In this handout photograph taken and released by the Pakistan Foreign Ministry on October 3, 2019, Pakistan's Foreign Minister Shah Mehmood Qureshi (4R) holds talk with Taliban co-founder Mullah Baradar (4L) and his delegation at the Pakistan Foreign Ministry in Islamabad. (Photo by AFP)

US so-called peace envoy Zalmay Khalilzad has met with Afghanistan-based Taliban negotiators for the first time since the American president called off a seemingly imminent truce deal with the notorious militants in its bid to end its 18-year war on the terror-ravaged country.

Announcing the development on Saturday, an unnamed Taliban official cited in an AP report did not elaborate further on the Friday encounter in Pakistan’s capital of Islamabad between Khalilzad and the Taliban delegation led by Mullah Abdul Ghani Baradar, a co-founder of insurgent group that was ousted in 2001 by the US-led military occupation of Afghanistan, purportedly aimed at rooting out terrorism in the country.

The Taliban official spoke on condition of anonymity because he was not authorized to speak to the media, the report noted, adding that while Washington has insisted that there is no resumption of peace talks, the meeting is still significant since the US continues to seek an exit from the longest war in its history, leaving hundreds of thousands killed, injured and displaced across Afghanistan.

According to the report, Khalilzad has been in Islamabad for much of the past week meeting with senior government officials in what the US State Department referred to as follow-up meetings he held in New York during last month's UN General Assembly session, where he met with Pakistani Prime Minister Imran Khan, who has been calling for a resumption of peace talks.

This is while Taliban’s top negotiator Mullah Baradar arrived separately in the Pakistani capital for meetings with government officials aimed at discussing a wide range of political issues linked to the more than 1.5 million Afghans still living in Pakistan as refugees.

In the past year, Khalilzad held nine rounds of negotiations with the Taliban in the Persian Gulf State of Qatar, where the insurgent group maintains a political office.

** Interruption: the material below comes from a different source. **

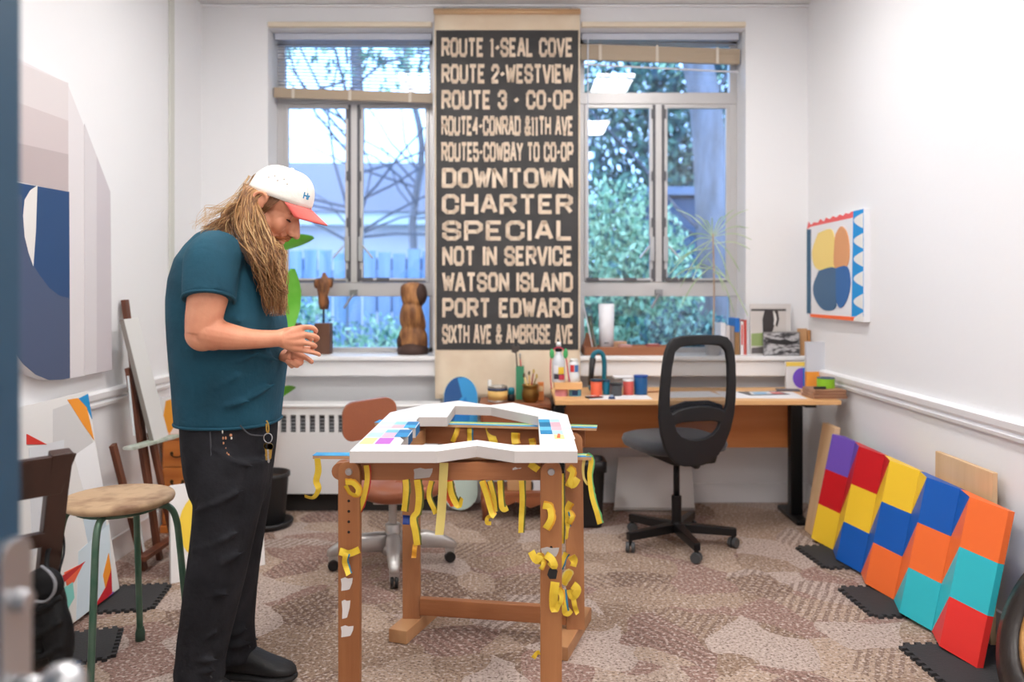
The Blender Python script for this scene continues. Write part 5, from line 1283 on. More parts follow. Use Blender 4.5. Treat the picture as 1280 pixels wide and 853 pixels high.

In early September an agreement appeared imminent, but a new wave of violence and the death of a US soldier caused Trump to suddenly call off the talks, including the cancellation of an truce signing ceremony in Camp David, about which few had been aware.

During the Doha talks, Khalilzad and Baradar held one-on one talks and in recent weeks Taliban negotiators had travelled to China and Russia to drum up support for a return to talks.

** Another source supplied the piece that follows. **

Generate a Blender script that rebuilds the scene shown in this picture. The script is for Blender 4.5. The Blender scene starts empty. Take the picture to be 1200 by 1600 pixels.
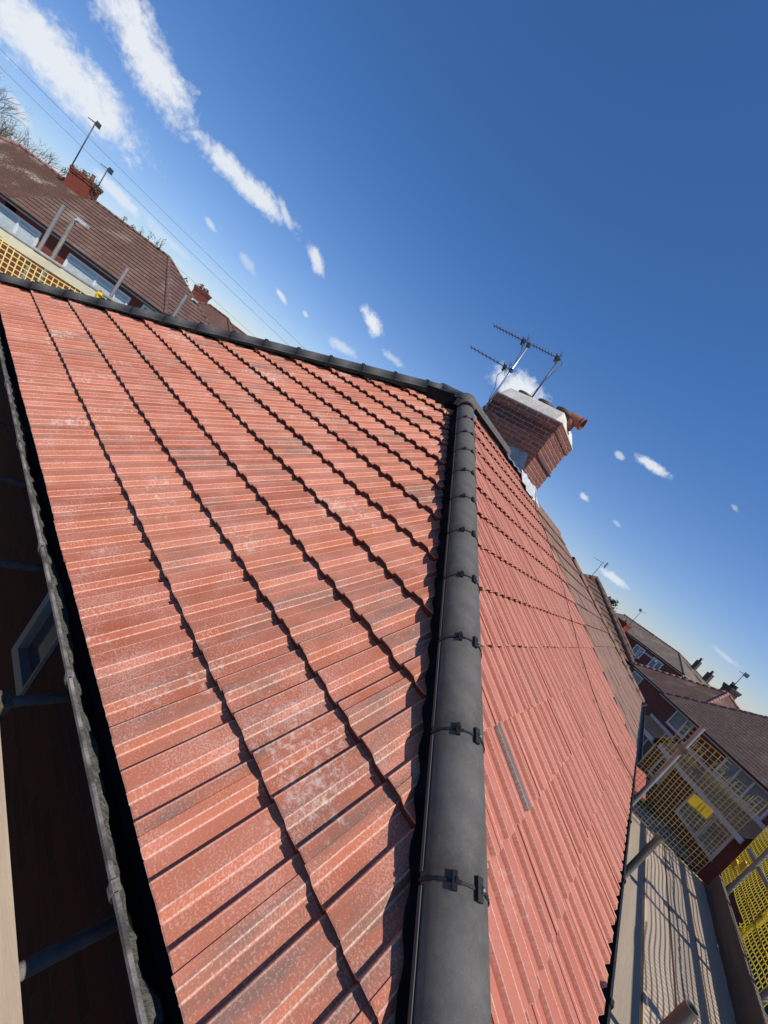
import bpy, bmesh, math, random
from mathutils import Vector, Matrix
R = math.radians
random.seed(7)
sc = bpy.context.scene

# ------------------------------------------------------------------ camera
cd = bpy.data.cameras.new('camera'); cam = bpy.data.objects.new('camera', cd)
sc.collection.objects.link(cam); sc.camera = cam
cam.matrix_world = Matrix(((0.5240410, -0.2701082, -0.8077268, -0.30377),
                           (-0.6095530, 0.5434131, -0.5771892, 0.86554),
                           (0.5948329, 0.7948231, 0.1201255, 1.49711),
                           (0, 0, 0, 1)))
cd.sensor_fit = 'VERTICAL'; cd.sensor_height = 24; cd.lens = 638.56 / 1600 * 24
cd.clip_start = 0.05; cd.clip_end = 3000
sc.render.resolution_x = 768; sc.render.resolution_y = 1024
sc.view_settings.view_transform = 'Standard'; sc.view_settings.look = 'None'
sc.view_settings.exposure = 0.0; sc.view_settings.gamma = 1

# ------------------------------------------------------------------ sun and sky
SUN_EL, SX = R(54), -0.14                     # sun stands over -y
sund = Vector((SX, -math.sqrt(1 - SX * SX), 0)) * math.cos(SUN_EL) + Vector((0, 0, math.sin(SUN_EL)))
sl = bpy.data.lights.new('sun', 'SUN'); sl.energy = 4.6; sl.angle = R(0.4); sl.color = (1, 0.95, 0.87)
so = bpy.data.objects.new('sun', sl); sc.collection.objects.link(so)
so.rotation_euler = sund.to_track_quat('Z', 'Y').to_euler(); so.location = (0, -5, 20)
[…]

Baradar was nabbed in Pakistan in 2010 in a joint Pakistani-CIA operation after he secretly opened peace talks with the then-Afghan President Hamid Karzai, attempting to sideline Pakistan and defy US strategy at the time, which did not support talks with the militant group.

Baradar was then released from jail in 2018 to facilitate peace following Khalilzad’s appointment as the US peace envoy as Washington sought a way to conclude its Afghan military engagement.

More than 14,000 US troops still remain in Afghanistan and Trump has repeatedly expressed his frustration with their continued deployment, complaining that they have taken on the duties of policing the nation.

US military hitting Taliban harder since ending peace talks: Esper

Meanwhile, US Defense Secretary Mark Esper announced on Friday that the US military has ramped up the number of air and ground attacks against Taliban insurgents at the direction of Trump.

“We did step up our attacks on the Taliban since the [peace] talks broke down," Esper said in a press briefing. “The president spoke about this publicly. We did pick up the pace considerably."

File photo of US Defense Secretary Mark Esper (Photo by AFP)

The US military chief further emphasized, “The president did want us to pick up the response to this. You had the heinous attacks that the Taliban and others conducted throughout Afghanistan … in Kabul and a couple of other places."

After calling off the peace talks, Trump suggested the Taliban were coming under surging military pressure and claimed in a speech marking the September 11, 2001 incidents that “the last four days, we have hit our enemy harder than they have ever been hit before, and that will continue."

Esper, however, refused to offer any figures to quantify the rising strikes and did not state whether the US troops in Afghanistan are going outside the wire more often now.

“I don't want to comment in terms of detail because, frankly, I don't have that level of detail, but we did pick up the pace of attacks, as the president has spoken about, with regard to both air and ground."